A cada cual su drama le pertenece, le hostiga, le increpa y, tantas veces, le vence. No hay un dolor peor que el de otro. Porque el dolor, si algo tiene, es que es personalísimo. Cuando alguien pretende una competencia de dolores, esa justa se vuelve insoportablemente idiota, de tan necia e ignorante.
Que si la tragedia de los venezolanos es nada comparable con la que sufren los ucranianos, o menos salvaje que la que padecen los sudaneses, o menos absurda que la desgracia que atraviesan los nicaragüenses. Las comparaciones, tantas veces, no hacen sino convertir la penuria en párrafo de un reportaje escrito por algún periodista de letras repetitivas y faltas gramaticales, u hoja en un estudio estadístico realizado por algún organismo internacional que viene a engrosar la biblioteca de horrores de la humanidad.
El dolor es dolor.
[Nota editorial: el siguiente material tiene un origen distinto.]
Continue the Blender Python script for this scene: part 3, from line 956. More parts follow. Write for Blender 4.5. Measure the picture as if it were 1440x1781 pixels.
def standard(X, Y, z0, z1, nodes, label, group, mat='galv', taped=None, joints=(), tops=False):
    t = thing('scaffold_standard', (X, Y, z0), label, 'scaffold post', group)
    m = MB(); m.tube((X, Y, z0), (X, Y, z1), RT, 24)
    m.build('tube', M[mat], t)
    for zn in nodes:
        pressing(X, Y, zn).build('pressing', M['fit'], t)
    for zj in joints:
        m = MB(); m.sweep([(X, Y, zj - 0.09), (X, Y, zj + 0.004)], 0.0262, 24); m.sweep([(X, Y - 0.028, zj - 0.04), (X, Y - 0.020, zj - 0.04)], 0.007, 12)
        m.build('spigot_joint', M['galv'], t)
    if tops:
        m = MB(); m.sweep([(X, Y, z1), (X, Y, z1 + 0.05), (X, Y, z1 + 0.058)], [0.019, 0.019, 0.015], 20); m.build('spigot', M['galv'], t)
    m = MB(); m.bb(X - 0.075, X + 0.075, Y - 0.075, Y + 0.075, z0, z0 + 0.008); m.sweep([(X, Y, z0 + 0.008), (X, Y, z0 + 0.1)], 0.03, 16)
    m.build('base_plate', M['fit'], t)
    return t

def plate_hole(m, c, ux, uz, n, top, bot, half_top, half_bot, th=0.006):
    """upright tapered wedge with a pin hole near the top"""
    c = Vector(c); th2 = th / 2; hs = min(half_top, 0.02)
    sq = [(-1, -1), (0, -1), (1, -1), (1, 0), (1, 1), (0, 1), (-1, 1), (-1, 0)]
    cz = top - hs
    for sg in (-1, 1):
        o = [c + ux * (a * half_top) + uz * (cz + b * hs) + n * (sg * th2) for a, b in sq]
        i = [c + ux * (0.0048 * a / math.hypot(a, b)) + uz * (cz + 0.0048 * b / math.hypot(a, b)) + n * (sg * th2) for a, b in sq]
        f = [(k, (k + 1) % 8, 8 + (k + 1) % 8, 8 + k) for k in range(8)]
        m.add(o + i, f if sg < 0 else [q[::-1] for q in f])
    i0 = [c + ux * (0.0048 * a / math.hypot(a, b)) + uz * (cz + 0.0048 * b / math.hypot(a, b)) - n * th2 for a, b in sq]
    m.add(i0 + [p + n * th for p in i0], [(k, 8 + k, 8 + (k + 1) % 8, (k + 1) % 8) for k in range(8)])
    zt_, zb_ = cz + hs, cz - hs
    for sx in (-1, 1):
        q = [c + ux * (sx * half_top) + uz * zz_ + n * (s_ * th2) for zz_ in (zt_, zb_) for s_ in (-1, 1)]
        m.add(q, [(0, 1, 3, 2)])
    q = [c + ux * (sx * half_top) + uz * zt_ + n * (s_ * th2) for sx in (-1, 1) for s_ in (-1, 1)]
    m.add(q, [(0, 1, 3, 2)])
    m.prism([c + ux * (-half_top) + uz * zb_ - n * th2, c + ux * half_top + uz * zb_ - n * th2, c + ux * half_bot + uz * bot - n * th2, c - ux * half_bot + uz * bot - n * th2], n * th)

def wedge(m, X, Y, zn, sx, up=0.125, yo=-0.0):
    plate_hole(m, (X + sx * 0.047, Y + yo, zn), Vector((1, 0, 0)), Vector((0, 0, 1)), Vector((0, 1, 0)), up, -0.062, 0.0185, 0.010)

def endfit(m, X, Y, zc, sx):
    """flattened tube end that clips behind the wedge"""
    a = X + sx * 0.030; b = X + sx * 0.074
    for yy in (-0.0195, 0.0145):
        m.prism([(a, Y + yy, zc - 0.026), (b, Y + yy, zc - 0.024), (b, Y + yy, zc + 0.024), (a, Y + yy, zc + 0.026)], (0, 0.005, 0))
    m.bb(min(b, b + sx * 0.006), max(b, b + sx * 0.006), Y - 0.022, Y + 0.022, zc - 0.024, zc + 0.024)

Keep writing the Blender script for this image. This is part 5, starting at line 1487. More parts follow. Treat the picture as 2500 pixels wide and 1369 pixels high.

Punto. Destroza, seca el alma y el cuerpo, clava en el presente y acaba de un zarpazo envenenado con el futuro.
Somos más de ocho mil millones de habitantes en el planeta. Varios cientos de millones están en pena. Persecuciones, hambrunas, guerras, secuestros. Sangre y más sangre. Dolor y más dolor. Para algunos existe el licor con varios grados de alcohol o un pucho al que acudir para colorear el gris. Para otros se trata de convertir el dolor en rabia. Algunos cantan, componen, escriben. Todos somos víctimas de algún dolor incontrolable e irascible. Y ahí nos creemos con la superioridad para subirnos a la escalera del desprecio donde no somos únicos, somos egoístas y egotistas.
Leemos en la prensa noticias a cual peor. Y nos quedamos como gallina que mira sal. Nada nos conmueve ni mueve. Todo se queda en nuestro minúsculo círculo, en nuestra perfecta burbuja protectora. El alma engreída pasea sonriente dentro de esa burbuja. Dentro de ella hay belleza. Y el engreído piensa: «Si yo estoy bien, todo está bien». Y menea con el dedo el vaso de whisky con hielo picado.